GIVEN REQUEST. Copy exactly the lines from the beginning of the data down to and including the line holding "return m, nt, nt.nodes['Principled BSDF']", without any pictures.

MATERIAL.
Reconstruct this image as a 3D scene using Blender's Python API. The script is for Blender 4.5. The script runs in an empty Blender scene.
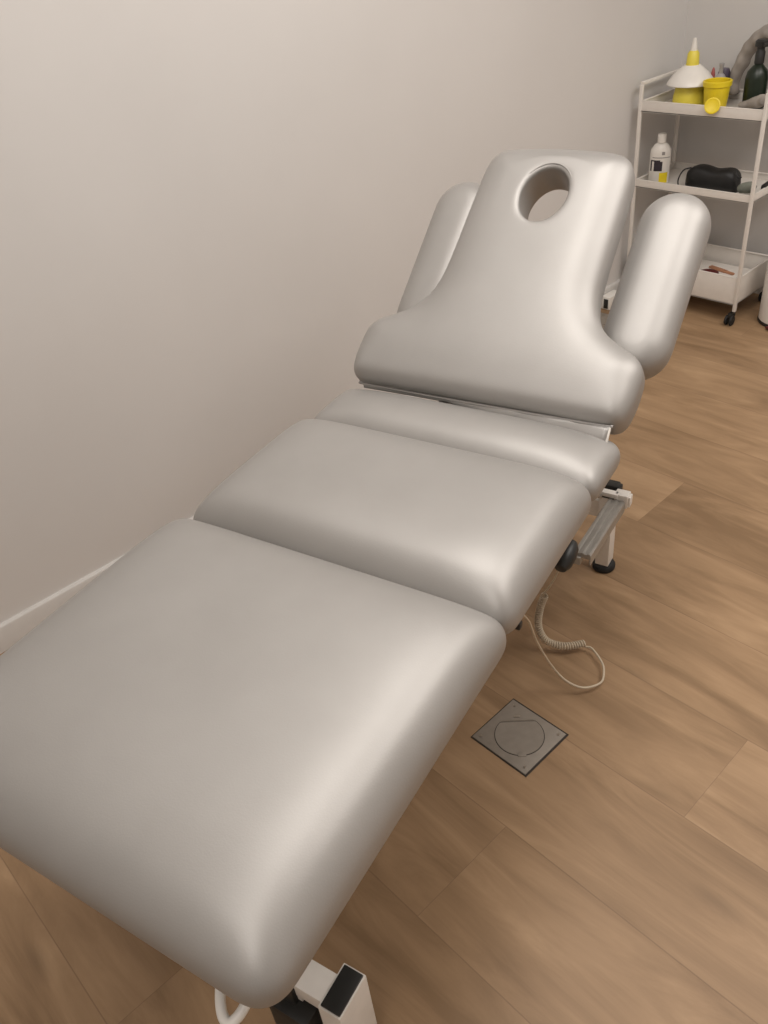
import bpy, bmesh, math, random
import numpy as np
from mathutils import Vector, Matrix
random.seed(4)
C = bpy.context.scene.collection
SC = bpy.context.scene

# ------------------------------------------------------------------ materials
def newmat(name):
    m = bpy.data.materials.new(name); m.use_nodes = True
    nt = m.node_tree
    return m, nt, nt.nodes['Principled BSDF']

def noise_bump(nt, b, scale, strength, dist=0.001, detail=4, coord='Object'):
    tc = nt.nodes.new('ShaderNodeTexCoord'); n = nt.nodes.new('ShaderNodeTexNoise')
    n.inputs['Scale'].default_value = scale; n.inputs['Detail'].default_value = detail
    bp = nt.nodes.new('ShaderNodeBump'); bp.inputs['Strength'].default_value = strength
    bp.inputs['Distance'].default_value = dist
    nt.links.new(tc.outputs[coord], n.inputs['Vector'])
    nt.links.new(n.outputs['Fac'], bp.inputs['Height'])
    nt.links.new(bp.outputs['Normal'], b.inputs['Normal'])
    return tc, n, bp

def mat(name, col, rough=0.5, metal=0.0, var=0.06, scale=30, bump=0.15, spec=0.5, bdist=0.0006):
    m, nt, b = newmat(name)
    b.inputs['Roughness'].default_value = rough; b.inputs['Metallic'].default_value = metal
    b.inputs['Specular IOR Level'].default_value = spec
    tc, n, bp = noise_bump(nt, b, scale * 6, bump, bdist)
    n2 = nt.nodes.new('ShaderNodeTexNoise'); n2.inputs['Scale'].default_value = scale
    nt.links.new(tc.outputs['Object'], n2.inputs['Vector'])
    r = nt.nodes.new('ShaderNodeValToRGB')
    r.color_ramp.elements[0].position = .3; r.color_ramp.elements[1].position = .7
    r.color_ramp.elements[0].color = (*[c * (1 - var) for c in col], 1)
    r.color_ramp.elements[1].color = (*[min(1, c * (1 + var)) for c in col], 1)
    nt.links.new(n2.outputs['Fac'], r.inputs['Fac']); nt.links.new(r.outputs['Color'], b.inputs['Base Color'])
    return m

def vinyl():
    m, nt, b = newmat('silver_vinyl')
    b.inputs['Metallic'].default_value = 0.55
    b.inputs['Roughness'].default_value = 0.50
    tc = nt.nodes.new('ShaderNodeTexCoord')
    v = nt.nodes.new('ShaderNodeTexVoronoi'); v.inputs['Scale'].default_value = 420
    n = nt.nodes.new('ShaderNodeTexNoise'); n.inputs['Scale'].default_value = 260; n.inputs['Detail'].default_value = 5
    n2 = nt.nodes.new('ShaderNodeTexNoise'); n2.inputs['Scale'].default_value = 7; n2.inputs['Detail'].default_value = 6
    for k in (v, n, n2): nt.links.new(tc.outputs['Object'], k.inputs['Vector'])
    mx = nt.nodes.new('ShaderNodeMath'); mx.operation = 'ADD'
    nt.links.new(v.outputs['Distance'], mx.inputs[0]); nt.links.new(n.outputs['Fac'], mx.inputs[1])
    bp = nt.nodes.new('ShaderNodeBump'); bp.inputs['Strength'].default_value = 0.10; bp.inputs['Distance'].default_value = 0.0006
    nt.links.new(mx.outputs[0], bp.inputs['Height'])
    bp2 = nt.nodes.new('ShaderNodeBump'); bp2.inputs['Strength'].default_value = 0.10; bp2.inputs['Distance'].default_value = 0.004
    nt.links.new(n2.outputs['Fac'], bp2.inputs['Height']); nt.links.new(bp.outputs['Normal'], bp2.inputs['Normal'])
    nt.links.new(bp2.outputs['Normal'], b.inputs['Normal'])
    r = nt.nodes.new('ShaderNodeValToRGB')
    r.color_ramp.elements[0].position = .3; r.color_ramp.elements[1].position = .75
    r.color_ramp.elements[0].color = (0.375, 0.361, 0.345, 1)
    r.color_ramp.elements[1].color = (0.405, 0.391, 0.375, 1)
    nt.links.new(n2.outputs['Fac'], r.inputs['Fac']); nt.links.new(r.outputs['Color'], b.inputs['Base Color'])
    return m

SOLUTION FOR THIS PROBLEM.
Reconstruct this image as a 3D scene using Blender's Python API. The script is for Blender 4.5. The script runs in an empty Blender scene.
import bpy, bmesh, math, random
import numpy as np
from mathutils import Vector, Matrix
random.seed(4)
C = bpy.context.scene.collection
SC = bpy.context.scene

# ------------------------------------------------------------------ materials
def newmat(name):
    m = bpy.data.materials.new(name); m.use_nodes = True
    nt = m.node_tree
    return m, nt, nt.nodes['Principled BSDF']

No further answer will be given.